Por Alejandra Muciño
Muchos
niños tienen la dicha de poder usar sus vacaciones para dormir hasta horas
inimaginables, en las que el desayuno se junta con la comida y después de ver
unas cuantas películas ya es hora de cenar, pero sin prisa por acostarse
temprano porque al día siguiente tampoco hay una rutina que los espere. Ése,
definitivamente no era mi caso, ya que siendo hija de padres “Godínez” como
ahora se les dice a los empleados de oficina, mis horarios debían coincidir con
los suyos, así que la mejor opción era llevarme a un curso de verano, cuya elección
no les resultaba sencilla, pues nunca fui buena para ningún deporte ni tenía la
intención de serlo, tampoco tenía habilidades culinarias y mucho menos
científicas, lo único que siempre llamó mi atención y me inspiraba a hacerlo lo
mejor posible era el baile.
Así,
después de buscar varias opciones que a nadie convencían pero que abarcaban el
horario que mis padres necesitaban cubrir, por fin llegó a sus manos el
folleto, -porque entonces la publicidad llegaba en folletos-, de un curso de
verano artístico. Ellos ya sabían que desde muy pequeña yo tenía esos gustos
que consideraban raros, así que a pesar de no encontrarle mucha utilidad, decidieron
inscribirme, pues sabían que al menos yo disfrutaría mi estancia, y así fue.
El
primer día, a las siete de la mañana mientras me alistaba para irnos, y cuando
iba desayunando algo rápido en el carro, me preguntaba por qué no sólo podía
quedarme viendo la tele todo el día hasta que mis padres llegaran, sería más
fácil para todos. Pero cuando llegué al curso y tomé tan sólo la primera clase,
descubrí que valdría verdaderamente la pena; no había pupitres, únicamente grandes
salones vacíos con pisos de madera y las paredes cubiertas de espejos, bocinas
en cada esquina y estantes con objetos raros y divertidos como pelotas, aros,
telas, etc.
A
partir del segundo día yo me levantaba antes de que mi madre me fuera a
despertar, estaba lista a tiempo porque no pensaba perderme ni una sola clase.

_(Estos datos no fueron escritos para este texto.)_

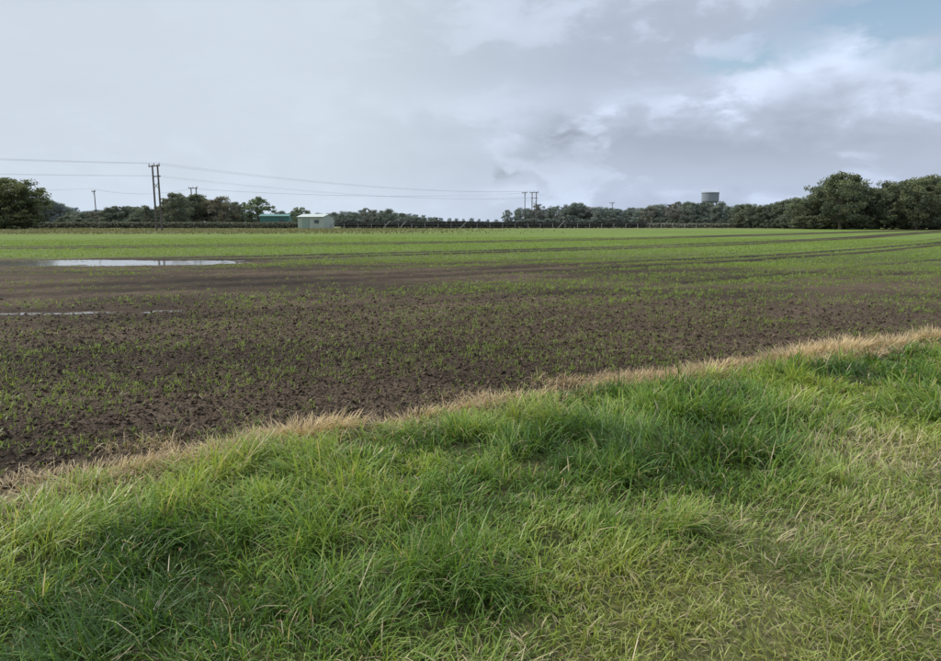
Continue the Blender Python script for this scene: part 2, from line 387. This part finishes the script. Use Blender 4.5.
row('hazy_tree_line',[(640,207),(665,204),(690,200),(712,204),(740,205)],260,230,10,oak+aut,.38,.12)
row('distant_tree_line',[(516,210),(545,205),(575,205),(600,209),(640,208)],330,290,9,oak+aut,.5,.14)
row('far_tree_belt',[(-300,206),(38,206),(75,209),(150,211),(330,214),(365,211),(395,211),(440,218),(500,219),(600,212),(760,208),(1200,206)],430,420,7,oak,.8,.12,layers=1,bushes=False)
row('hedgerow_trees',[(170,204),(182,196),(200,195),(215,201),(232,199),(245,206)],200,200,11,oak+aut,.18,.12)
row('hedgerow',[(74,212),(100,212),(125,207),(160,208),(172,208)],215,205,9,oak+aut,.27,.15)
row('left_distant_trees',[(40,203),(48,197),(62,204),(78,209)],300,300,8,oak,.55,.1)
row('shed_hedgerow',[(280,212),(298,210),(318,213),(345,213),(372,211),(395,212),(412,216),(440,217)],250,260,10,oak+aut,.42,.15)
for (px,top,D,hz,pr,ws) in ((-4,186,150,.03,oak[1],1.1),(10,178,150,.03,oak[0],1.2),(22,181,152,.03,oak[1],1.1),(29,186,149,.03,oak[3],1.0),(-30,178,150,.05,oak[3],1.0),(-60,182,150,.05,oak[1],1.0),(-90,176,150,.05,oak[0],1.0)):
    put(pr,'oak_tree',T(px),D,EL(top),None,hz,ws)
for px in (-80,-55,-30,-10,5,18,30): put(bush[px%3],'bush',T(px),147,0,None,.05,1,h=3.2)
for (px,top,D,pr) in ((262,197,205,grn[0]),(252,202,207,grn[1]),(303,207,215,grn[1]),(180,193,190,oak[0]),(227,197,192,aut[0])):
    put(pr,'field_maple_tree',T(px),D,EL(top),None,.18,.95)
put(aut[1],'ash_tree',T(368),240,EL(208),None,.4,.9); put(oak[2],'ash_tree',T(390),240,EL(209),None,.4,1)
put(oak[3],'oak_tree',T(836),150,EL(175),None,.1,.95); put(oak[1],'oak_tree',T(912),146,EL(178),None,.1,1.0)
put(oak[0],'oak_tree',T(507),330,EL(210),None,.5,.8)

def hedge(name,x0,y0,x1,y1,h,w,col,n,haze):
    t=rng.random(n); x=lerp(x0,x1,t)+rng.normal(0,w,n); y=lerp(y0,y1,t)+rng.normal(0,w,n)
    hm=h*(.9+.25*fbm(x*.35,y*.1,3)); z=rng.random(n)**.7*hm
    c=np.stack([x,y,z],1); a=rng.normal(0,1,(n,3)); a/=np.linalg.norm(a,axis=1)[:,None]; b=np.cross(a,rng.normal(0,1,(n,3))); b/=np.linalg.norm(b,axis=1)[:,None]
    sz=rng.uniform(.1,.24,(n,1)); v=np.stack([c-a*sz,c-b*sz,c+a*sz,c+b*sz],1).reshape(-1,3)
    cc=np.repeat(lerpc(np.array(col)*.6,np.array(col)*1.4,rng.random(n)),4,0)
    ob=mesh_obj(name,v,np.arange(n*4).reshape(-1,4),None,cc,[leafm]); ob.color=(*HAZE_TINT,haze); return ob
hedge('boundary_hedge',-32,172,48,190,1.6,.5,(.04,.04,.032),24000,.05)
hedge('boundary_hedge',48,190,150,176,1.2,.5,(.16,.15,.08),22000,.2)
hedge('boundary_hedge',-130,172,-36,176,1.5,.6,(.12,.115,.06),22000,.15)
n=22000; x=rng.uniform(-110,15,n); y=rng.uniform(92,165,n); m=(y-.12*x>100+rng.normal(0,8,n))&(x<rng.normal(-12,12,n))
x,y=x[m],y[m]; n=len(x); c=lerpc((.24,.20,.11),(.16,.18,.07),rng.random(n))
P=blades(x,y,np.zeros(n),rng.uniform(.15,.5,n)*(.4+fbm(x*.1,y*.1,3)),np.full(n,.13),rng.uniform(0,6.28,n),rng.uniform(.1,.8,n),rng.uniform(.1,.7,n),c)
mesh_obj('rough_grass_margin',P[0],P[1],P[2],P[3],[smat])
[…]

Diario aprendía acerca de danzas y técnicas
diferentes, descubría movimientos que ni yo sabía que podía hacer, montábamos coreografías
que en casa seguía practicando, y además aprendíamos un poco de canto,
actuación y hasta pintura. En pocas palabras, para mí era como estar en un
sueño de arte y felicidad.
Lo
único triste de las vacaciones es que duran mucho menos que el ciclo escolar,
así que llegó el día de clausura del curso de verano, ésta fue en un teatro,
creamos un evento en el que todos mostramos nuestras nuevas habilidades adquiridas,
y los padres orgullosos descubrieron que valió la pena su inversión, al menos
los míos al ver mi cara de felicidad en el escenario.
Por
lo tanto, yo recomiendo a los padres de familia que si está en sus posibilidades lleven a sus
hijos a un curso de verano, sobre todo con actividades específicas de su
preferencia. Pero, cuidado, esto podría cambiarles la visión de la vida, y
hacer que quieran dedicar su vida a lo que sea que descubran en ese curso…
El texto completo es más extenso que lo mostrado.